Led by the National Summer Learning Association (NSLA), National Summer Learning Day is an advocacy day aimed at elevating the importance of keeping all kids learning, healthy and safe during the summer.

On this day each year, the country unites in advocacy efforts and celebrations hosted by hundreds of partner organizations from libraries to parks and recreation centers and civic and non-profit groups – all to promote awareness of the importance of keeping kids healthy and engaged during the summer. This year’s goal was to reach two million youth.
 
Community and business leaders joined Covington Partners and Covington Independent Public Schools for a Summer Success Tour on Thursday, July 13 from 11 a.m. – 1 p.m.

The group toured the Covington Summer Scholars program at John G. Carlisle Elementary and saw summer learning in action. Visitors were able to see how this summer’s theme of “Above & Beyond: Activate Your Superpowers” is helping each students recognize their strengths in areas such as math, reading, communication, creativity and citizenship.

“We know that student success begins in the summer and we are fortunate to have a community that embraces this idea as well,” said Stacie Strotman, Executive Director of Covington Partners.

The program highlighted how students receive core academic instruction in math, reading and science through hands-on activities that motivate students to learn.

Students also participate in 60 minutes of daily physical activity and receive engaging enrichment activities from community partners such as Kenton County Public Library, the Center for Great Neighborhoods and Skool Aid.
 
Research shows that summers without quality learning opportunities put our nation’s youth at risk for falling behind – year after year – in core subjects like math and reading.

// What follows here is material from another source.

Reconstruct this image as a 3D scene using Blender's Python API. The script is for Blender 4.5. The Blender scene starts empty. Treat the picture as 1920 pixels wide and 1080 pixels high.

The math and reading skills low-income students lose each summer are cumulative and contribute significantly to the achievement gap between lower- and higher-income kids. In our community, the Covington Summer Scholars has reversed that trend and become a state and national model for summer learning.

Students who attend the program regularly actually show academic growth over the summer in both reading and math. In 2016, over 600 students were engaged in meaningful, hands-on learning and enrichment activities over five weeks at elementary schools throughout the city.